• _What is needed_: Nothing outside the range is to be copied. From the entries below, reproduce exactly the lines starting at the one with "Write the bpy" and ending at the one with "rnd = random.Random(7)", without pictures.

• _Entries provided_:
----

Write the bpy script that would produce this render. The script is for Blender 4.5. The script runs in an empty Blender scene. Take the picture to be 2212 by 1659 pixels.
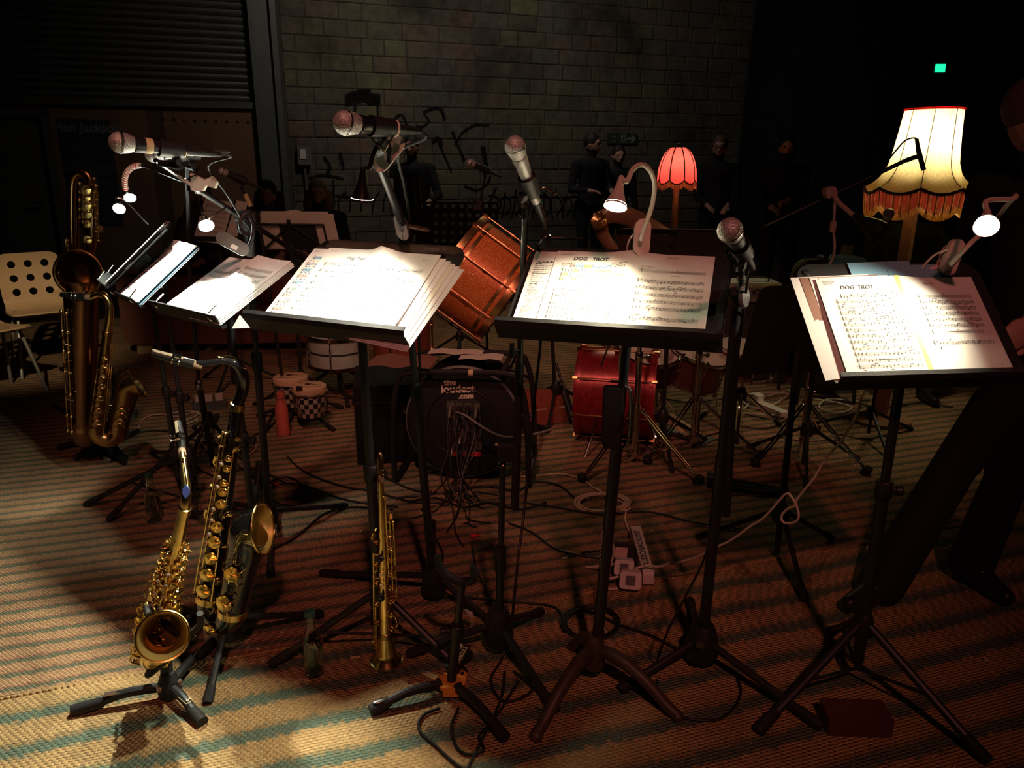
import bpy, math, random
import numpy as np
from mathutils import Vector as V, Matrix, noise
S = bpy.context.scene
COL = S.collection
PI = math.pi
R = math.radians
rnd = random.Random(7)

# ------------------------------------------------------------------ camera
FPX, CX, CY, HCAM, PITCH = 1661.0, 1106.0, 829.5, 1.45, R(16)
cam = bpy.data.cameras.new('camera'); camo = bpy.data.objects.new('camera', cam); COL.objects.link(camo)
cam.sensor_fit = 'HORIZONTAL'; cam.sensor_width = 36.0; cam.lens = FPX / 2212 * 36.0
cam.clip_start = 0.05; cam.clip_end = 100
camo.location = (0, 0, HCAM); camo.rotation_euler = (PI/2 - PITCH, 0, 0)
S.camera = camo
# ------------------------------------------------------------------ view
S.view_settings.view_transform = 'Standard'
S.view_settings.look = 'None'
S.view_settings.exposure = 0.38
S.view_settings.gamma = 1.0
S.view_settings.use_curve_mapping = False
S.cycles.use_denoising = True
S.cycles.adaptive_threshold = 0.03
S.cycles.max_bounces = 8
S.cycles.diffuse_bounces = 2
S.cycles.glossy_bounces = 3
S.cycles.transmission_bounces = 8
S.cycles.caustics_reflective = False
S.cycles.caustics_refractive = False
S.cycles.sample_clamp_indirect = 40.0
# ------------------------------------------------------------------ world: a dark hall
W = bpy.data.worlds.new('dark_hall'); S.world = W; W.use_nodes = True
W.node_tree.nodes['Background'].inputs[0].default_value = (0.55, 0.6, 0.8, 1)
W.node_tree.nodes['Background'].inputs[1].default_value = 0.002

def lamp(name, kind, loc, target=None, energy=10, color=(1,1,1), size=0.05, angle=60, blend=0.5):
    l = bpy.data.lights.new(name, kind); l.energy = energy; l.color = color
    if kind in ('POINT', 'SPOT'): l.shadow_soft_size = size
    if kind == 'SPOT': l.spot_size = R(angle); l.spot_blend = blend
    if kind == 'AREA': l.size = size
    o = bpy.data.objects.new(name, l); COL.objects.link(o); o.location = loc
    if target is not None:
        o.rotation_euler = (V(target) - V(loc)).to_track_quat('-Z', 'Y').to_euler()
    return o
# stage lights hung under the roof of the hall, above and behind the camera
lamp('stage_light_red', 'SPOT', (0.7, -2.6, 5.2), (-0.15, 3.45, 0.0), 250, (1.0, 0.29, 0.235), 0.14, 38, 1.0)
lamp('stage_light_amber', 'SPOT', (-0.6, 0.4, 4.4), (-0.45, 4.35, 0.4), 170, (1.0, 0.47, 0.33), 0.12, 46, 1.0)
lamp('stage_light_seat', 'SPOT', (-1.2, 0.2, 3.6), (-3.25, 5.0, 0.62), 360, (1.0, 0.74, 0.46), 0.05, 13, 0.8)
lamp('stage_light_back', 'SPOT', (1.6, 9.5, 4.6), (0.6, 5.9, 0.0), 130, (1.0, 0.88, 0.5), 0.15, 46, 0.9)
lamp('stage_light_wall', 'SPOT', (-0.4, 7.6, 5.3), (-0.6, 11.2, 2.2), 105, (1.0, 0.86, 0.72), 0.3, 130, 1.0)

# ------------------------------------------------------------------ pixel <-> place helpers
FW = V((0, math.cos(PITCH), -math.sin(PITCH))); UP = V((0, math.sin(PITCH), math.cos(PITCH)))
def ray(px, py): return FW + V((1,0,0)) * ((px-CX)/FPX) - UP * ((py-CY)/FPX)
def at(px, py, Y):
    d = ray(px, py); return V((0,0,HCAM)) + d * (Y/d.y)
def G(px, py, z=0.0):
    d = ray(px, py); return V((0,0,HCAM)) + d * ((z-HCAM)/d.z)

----

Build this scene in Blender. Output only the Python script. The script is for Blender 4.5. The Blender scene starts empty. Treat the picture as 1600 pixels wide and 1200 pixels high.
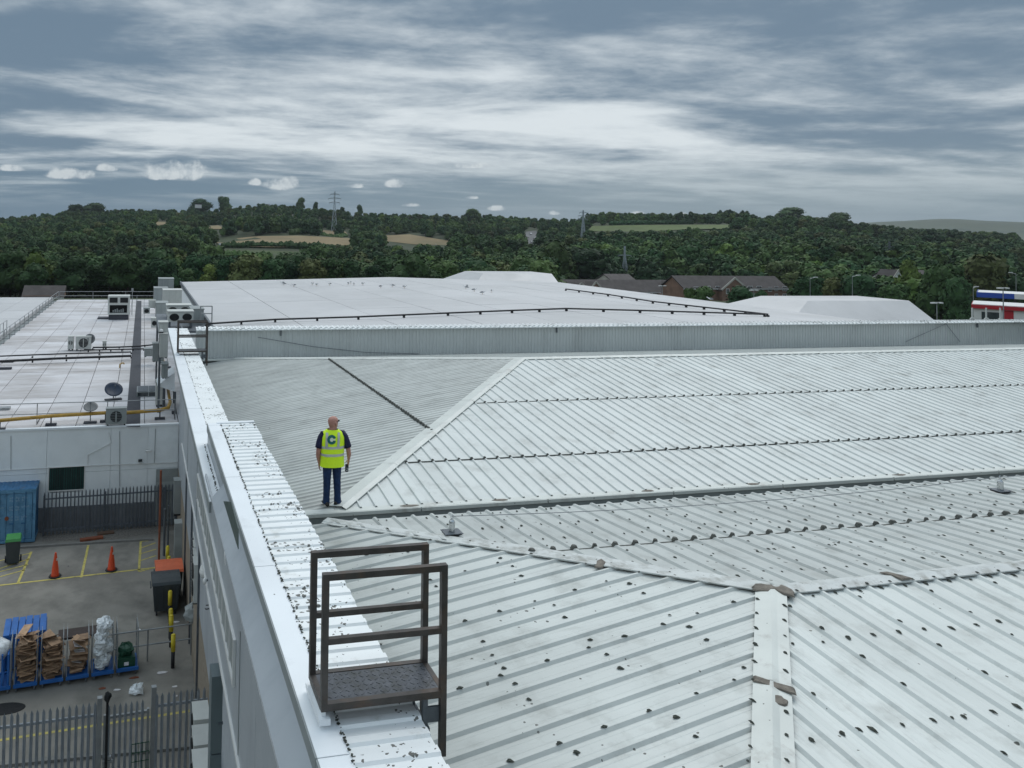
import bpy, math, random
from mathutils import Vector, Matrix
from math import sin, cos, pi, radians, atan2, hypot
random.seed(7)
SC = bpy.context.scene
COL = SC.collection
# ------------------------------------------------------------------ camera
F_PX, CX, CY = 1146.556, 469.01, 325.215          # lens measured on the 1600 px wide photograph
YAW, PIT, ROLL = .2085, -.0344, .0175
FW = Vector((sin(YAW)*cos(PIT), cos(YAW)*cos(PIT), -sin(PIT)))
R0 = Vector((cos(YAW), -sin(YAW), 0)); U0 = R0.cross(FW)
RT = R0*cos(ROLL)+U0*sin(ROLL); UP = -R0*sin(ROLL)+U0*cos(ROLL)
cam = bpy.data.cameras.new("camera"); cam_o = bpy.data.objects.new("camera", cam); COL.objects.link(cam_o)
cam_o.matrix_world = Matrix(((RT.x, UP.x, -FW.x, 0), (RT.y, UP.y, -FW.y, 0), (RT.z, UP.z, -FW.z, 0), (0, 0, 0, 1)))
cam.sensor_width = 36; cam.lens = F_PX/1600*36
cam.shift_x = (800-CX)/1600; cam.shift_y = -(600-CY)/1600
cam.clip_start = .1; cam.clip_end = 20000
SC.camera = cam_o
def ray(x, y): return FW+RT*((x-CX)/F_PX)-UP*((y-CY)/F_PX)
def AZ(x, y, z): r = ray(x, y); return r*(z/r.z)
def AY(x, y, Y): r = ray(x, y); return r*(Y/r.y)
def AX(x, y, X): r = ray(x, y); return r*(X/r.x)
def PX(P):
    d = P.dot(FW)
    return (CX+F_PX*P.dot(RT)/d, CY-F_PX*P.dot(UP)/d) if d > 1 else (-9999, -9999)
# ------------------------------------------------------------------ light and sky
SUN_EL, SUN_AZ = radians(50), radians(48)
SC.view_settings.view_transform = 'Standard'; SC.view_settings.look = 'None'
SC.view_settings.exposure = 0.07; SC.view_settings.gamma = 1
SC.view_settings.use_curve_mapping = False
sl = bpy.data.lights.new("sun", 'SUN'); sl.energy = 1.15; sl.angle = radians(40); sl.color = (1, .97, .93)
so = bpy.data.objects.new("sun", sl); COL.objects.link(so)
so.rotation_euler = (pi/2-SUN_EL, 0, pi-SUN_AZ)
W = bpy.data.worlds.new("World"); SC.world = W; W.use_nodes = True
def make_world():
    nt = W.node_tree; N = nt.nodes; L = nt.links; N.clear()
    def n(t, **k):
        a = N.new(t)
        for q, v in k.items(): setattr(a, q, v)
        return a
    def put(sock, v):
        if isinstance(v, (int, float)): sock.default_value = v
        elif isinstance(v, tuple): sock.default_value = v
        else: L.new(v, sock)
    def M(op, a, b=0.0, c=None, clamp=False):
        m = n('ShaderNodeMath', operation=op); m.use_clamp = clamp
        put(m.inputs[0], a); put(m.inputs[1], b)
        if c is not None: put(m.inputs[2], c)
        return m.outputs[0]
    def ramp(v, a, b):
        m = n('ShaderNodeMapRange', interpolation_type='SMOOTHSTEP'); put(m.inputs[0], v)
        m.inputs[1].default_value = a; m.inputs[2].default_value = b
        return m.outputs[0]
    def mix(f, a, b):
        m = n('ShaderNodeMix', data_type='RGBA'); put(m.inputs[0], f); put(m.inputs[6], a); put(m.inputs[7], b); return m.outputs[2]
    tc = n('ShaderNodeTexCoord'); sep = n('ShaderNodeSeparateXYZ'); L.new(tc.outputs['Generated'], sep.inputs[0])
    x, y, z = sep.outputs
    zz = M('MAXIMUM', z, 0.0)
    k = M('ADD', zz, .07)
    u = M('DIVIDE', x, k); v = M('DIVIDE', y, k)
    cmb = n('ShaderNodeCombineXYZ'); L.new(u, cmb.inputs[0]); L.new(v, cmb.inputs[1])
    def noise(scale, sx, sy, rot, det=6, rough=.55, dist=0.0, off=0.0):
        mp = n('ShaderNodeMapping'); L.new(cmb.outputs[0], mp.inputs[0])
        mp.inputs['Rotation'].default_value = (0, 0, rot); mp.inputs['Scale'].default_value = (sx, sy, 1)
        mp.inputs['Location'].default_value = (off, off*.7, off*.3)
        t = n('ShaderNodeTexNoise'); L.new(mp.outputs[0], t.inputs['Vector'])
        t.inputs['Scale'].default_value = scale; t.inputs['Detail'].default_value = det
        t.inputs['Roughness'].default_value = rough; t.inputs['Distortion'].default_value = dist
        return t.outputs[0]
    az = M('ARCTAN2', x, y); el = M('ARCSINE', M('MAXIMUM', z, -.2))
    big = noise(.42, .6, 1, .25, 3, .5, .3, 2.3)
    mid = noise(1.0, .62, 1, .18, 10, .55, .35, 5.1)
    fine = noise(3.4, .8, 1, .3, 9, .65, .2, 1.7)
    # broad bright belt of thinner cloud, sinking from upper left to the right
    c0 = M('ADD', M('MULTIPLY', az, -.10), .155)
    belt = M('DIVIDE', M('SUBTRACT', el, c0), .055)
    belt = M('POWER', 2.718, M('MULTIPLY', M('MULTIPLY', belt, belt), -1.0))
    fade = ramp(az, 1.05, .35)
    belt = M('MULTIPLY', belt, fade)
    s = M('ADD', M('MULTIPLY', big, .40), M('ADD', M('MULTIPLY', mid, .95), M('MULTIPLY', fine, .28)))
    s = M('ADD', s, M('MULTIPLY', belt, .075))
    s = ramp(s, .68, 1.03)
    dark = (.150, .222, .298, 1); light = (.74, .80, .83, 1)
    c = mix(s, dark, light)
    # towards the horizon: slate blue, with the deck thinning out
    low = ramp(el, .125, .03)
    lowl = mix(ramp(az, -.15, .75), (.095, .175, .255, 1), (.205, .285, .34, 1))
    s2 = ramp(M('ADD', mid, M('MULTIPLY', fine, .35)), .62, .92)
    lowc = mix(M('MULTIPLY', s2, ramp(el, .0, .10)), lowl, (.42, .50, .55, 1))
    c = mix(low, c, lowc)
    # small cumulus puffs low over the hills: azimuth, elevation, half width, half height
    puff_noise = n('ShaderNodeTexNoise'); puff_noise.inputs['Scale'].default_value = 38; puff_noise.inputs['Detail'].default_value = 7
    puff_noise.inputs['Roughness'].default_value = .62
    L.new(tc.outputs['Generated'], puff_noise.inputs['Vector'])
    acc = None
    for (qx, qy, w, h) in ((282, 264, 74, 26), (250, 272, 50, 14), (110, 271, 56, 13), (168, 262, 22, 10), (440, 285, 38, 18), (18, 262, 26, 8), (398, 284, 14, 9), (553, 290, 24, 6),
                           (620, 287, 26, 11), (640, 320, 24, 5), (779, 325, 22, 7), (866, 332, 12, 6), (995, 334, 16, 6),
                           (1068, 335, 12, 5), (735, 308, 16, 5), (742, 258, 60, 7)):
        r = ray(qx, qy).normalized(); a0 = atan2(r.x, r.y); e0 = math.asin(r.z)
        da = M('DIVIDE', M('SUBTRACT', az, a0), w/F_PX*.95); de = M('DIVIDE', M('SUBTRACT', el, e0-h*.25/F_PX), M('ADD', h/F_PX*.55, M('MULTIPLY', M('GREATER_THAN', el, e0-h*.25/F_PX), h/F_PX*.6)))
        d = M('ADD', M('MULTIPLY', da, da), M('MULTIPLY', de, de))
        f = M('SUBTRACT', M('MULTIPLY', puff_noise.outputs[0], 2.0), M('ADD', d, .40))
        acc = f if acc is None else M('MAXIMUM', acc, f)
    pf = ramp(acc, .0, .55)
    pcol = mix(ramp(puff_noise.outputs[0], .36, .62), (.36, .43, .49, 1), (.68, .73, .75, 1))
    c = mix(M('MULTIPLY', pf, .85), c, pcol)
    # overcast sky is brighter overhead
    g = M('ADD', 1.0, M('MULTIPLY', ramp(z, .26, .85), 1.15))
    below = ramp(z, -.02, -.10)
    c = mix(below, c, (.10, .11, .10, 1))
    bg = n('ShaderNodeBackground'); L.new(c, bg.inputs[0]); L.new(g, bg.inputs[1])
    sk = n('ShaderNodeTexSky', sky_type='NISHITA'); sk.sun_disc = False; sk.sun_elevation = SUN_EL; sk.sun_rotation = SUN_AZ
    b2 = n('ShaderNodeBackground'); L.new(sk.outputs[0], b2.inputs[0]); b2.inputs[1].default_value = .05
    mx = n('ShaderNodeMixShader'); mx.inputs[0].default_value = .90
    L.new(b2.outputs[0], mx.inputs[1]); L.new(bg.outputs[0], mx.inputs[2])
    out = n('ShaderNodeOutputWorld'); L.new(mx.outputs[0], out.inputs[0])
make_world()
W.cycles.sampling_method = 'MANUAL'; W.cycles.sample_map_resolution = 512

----

• _Exercise solution_:
Write the bpy script that would produce this render. The script is for Blender 4.5. The script runs in an empty Blender scene. Take the picture to be 2212 by 1659 pixels.
import bpy, math, random
import numpy as np
from mathutils import Vector as V, Matrix, noise
S = bpy.context.scene
COL = S.collection
PI = math.pi
R = math.radians
rnd = random.Random(7)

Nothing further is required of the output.